ASSOCIATED PRESS
Though Sen. John Kerry’s wife is an heir to the H.J. Heinz Co. fortune, the food company and its executives are providing President Bush with money and a campaign issue — jobs flowing overseas — in this year’s election.
Members of the board of the Fortune 500 company and its corporate political action committee have donated thousands of dollars to Republicans in recent years, including contributions to the Bush campaign. The corporate PAC has given nothing to Mr. Kerry.
The Republicans are accepting the cash even as they criticize the Pittsburgh-based company’s job cuts and overseas moves — part of an effort to taint the presumptive Democratic nominee with the conglomerate’s business practices.
While Teresa Heinz Kerry gained much of her $500 million portfolio through her Heinz inheritance, she does not serve on the board and is not involved with the management of the company. Even her late husband, Sen. H. John Heinz III, Pennsylvania Republican, did not serve on the board.
No Heinz family member has been employed by the company or served on its board since H.J. “Jack” Heinz II, its chairman, died in 1987.

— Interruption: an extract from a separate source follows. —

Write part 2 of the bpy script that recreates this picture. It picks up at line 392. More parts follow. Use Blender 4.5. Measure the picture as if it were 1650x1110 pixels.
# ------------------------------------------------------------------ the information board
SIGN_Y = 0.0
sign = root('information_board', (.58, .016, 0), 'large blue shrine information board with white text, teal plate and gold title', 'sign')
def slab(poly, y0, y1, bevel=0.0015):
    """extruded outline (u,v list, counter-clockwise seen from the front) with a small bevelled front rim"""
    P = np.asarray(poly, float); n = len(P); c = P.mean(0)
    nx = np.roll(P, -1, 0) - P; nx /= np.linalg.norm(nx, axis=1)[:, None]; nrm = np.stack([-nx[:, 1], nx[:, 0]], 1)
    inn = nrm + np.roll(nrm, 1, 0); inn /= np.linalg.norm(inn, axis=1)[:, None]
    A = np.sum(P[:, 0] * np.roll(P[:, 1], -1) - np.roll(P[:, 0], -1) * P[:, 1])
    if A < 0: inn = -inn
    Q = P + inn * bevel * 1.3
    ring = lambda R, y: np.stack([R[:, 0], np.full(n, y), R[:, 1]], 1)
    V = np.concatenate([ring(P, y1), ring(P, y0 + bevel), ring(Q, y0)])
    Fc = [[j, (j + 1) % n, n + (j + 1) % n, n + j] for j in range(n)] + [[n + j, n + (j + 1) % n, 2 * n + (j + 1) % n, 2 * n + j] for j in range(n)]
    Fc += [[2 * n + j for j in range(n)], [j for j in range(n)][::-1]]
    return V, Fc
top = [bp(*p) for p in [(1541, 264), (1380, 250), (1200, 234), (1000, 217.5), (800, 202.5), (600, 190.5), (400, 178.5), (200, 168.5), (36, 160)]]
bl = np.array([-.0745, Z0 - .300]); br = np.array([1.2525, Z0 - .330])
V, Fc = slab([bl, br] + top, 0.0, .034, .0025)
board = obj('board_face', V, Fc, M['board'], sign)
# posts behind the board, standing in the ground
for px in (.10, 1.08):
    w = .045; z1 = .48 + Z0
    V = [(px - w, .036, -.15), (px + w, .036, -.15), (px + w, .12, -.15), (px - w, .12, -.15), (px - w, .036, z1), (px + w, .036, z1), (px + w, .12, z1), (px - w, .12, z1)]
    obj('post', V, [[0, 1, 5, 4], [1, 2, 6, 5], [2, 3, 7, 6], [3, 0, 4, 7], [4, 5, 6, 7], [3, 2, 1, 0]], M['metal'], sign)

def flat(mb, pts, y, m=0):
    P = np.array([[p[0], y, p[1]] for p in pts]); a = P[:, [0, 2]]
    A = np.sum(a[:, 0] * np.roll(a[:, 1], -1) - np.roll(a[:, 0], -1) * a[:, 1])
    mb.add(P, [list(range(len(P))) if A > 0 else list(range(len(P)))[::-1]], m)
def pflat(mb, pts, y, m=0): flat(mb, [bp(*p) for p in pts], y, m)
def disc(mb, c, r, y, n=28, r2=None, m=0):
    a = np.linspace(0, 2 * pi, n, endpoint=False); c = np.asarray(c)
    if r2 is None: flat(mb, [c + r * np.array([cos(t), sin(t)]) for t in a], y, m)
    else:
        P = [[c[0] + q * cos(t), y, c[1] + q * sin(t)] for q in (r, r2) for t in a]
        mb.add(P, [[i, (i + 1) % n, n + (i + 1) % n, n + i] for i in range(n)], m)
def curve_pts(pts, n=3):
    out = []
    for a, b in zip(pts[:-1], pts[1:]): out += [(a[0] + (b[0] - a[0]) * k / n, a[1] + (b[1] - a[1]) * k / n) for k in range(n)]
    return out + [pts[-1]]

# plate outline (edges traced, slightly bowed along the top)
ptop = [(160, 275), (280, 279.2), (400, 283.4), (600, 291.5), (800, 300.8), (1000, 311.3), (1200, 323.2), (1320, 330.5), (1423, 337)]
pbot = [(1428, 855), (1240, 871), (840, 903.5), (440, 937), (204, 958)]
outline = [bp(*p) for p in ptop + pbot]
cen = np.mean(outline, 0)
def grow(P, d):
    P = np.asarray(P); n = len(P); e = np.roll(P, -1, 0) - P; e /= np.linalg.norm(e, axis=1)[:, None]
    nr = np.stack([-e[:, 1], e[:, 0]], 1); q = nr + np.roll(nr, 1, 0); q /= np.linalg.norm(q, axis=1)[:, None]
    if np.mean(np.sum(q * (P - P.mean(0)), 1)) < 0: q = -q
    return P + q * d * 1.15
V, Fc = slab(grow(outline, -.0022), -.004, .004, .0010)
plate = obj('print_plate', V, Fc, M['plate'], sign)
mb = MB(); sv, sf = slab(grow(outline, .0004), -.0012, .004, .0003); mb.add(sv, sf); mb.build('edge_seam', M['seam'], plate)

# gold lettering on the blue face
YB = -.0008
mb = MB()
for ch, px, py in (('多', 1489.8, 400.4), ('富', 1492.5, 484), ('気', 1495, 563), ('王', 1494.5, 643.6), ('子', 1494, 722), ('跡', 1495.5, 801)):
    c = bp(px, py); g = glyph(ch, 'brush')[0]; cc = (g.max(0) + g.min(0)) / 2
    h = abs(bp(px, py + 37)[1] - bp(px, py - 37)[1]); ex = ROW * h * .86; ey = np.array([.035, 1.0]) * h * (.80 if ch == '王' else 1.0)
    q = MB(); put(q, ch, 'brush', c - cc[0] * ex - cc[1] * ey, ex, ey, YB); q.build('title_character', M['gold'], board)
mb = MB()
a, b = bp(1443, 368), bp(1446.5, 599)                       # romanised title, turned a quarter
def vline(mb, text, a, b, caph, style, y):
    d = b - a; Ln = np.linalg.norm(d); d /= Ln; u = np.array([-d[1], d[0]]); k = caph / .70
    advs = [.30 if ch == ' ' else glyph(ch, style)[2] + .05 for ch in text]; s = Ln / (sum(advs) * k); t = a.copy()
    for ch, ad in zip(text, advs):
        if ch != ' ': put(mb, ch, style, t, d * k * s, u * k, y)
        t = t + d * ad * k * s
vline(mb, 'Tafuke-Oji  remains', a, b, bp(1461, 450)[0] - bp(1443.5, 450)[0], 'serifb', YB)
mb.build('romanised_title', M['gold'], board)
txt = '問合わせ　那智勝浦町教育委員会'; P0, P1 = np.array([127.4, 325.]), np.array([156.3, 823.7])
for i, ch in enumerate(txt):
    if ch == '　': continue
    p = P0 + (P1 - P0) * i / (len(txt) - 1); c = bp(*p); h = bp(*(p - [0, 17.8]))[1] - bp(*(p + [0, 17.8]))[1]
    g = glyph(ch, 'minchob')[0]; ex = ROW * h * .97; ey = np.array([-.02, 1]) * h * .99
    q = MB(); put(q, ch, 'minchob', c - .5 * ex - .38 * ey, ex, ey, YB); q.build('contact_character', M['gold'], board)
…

Mrs. Kerry, who heads the separate Heinz Family Foundation and the Howard Heinz Endowment, owns less than 4 percent of the company’s stock. Major Heinz stockholders include the company’s top executives, led by Chairman William R. Johnson, as well as beer magnate Peter Coors and former Pittsburgh Steelers wide receiver and pro football Hall of Famer Lynn Swann.
During the campaign, Mr. Kerry has criticized companies that move jobs overseas or shift their tax status abroad to avoid federal taxes, calling them “Benedict Arnold” businesses. He has faulted the Bush administration for embracing a tax policy that rewards them.
Republicans, in response, have pointed to the Kerrys’ ties to Heinz, calling the four-term Massachusetts senator a hypocrite for slamming policies that have poured millions into his wife’s bank account.
Stuck in what it fears is a food fight is the Heinz Co., which is trying desperately to keep the campaign out of its ketchup sales. In the last few months, the company — which gets about 5,000 phone calls a month — has fielded 800 calls from consumers with questions or complaints about the company’s connections to Mr. Kerry, his wife and the campaign, said spokeswoman Debbie Foster.
A look at the company’s campaign donations shows a preference for Republicans. In the past six years, the Heinz company’s political action committee gave more than $64,000 to Republican candidates, nearly three times the amount given to Democrats. It contributed $5,000 to Mr. Bush’s campaign. It has shunned the Kerry campaign, but the PAC gave $5,000 to the Massachusetts Democratic Party.
Determined to make clear that it is not connected to the Kerry campaign, the Heinz company has issued statements about the relationship. “We want to make sure people buy our products on their merit. We’re an equal-opportunity condiment,” Heinz spokesman Jack Kennedy said.
According to Mr. Kerry’s financial disclosure report filed last May, his wife owns more than $4 million worth of company stock. Mrs. Kerry sold more than $14.8 million worth of Heinz stock in 2002.